A lot of this is very natural and even kind. Any group that suffers violence and trauma needs to deal with the real grief of the people really really effected. The families destroyed, the kind and even brilliant people lost, the psychological trauma of the survivors, all need to be loved and acknowledged by the community at large. It is a healthy part of the healing process. What is more problematic is the sense of shared violation and anger at... anyone. Right now we have Cookie Thornton’s idiot mother and brother blathering into the cameras. But seriously, these people are idiots. I do not know whether it is more irresponsible for them to say what they are saying (which seems to condone and rationalize the violence) or whether it is worse that the media put them on the news. I think... that I think it is the latter.
But if we were not angry and blaming his family we might next look to blame someone else. I know over the next year we will all have to deal with heightened security at ALL community meetings and that FOX 2 News and the Post Dispatch will be running exposes about WHY THE POLICE CANT KEEP US SAFE! And that is a shame because they will scare a lot of people and we will spend millions of dollars of taxpayer money and thousands of hours of police time to protect us all from what is a very isolated incident involving mental illness and stupidity and you cannot defend us all from those things all the time and it is asinine for us to expect it. We will have metal detectors at every city council meeting, every school board meeting and soon every condo association, PTA, AA and Boyscout meeting because somehow it is the governments job to keep us safe from everything and everyone, no matter how crazy and random.

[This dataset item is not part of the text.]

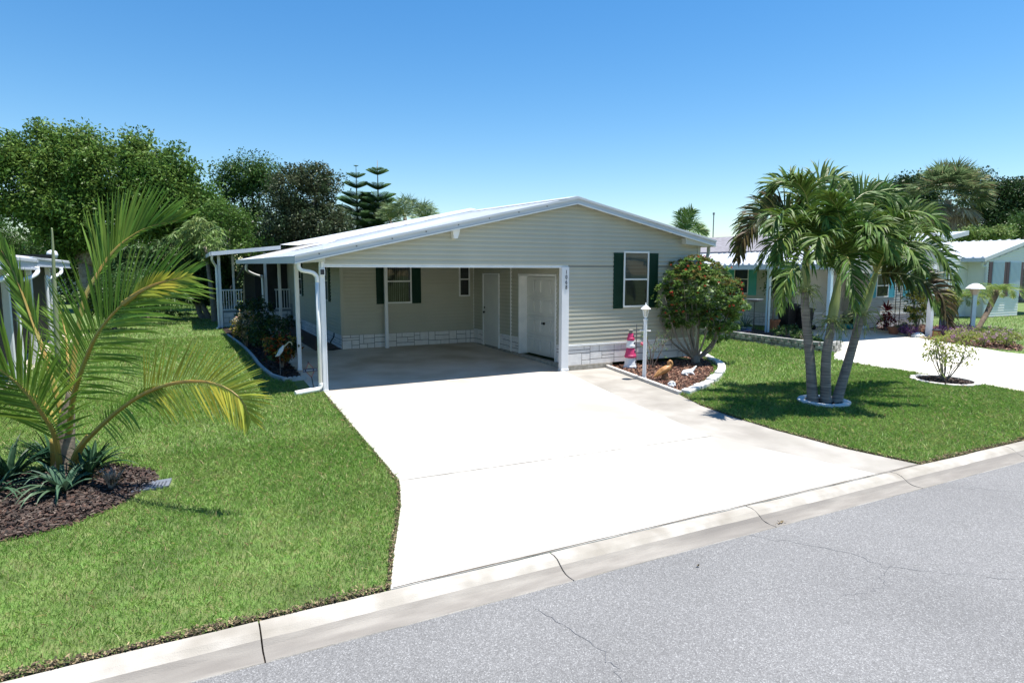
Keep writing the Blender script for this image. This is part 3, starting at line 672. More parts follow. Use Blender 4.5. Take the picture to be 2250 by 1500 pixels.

This shared suffering needs to take a different form. A healing form. In this primarily Christian Community we need to react as Christians and love and heal the victims and the survivors of this tragedy and then, if we really want to model Christ we need to try and love and understand the sad twisted people who spawned this kind of violent rage. That is the hard part. It is not a situation that gives rise to easy, glib, Nancy Grace, Rush Limbaugh answers. It goes to our basic social fabric and flies in the face of the main credos of our current government which are “pull yourself up by your own boot straps” and take “personal responsibility” for yourself and your actions. All of which make perfect sense for our Ivy Leagued, Haliburtoned shareholdered leaders but make less sense even for us privileged, white, upper middle classed, college educated (often on someone else’s nickel like myself) and well insulated mid-westerners. I can tell you though that they make no sense to a on of a single mother working two jobs and still not making ends meet. Ultimately as Christians and as people we need to come to grips with the fact that that angry kid is part of our community and part of our responsibility. But there is the rub.
As they said in the film “New Jack City”...”Am I my brothers keeper?... Yes I am”. That is what ALL our religions teach us... I think.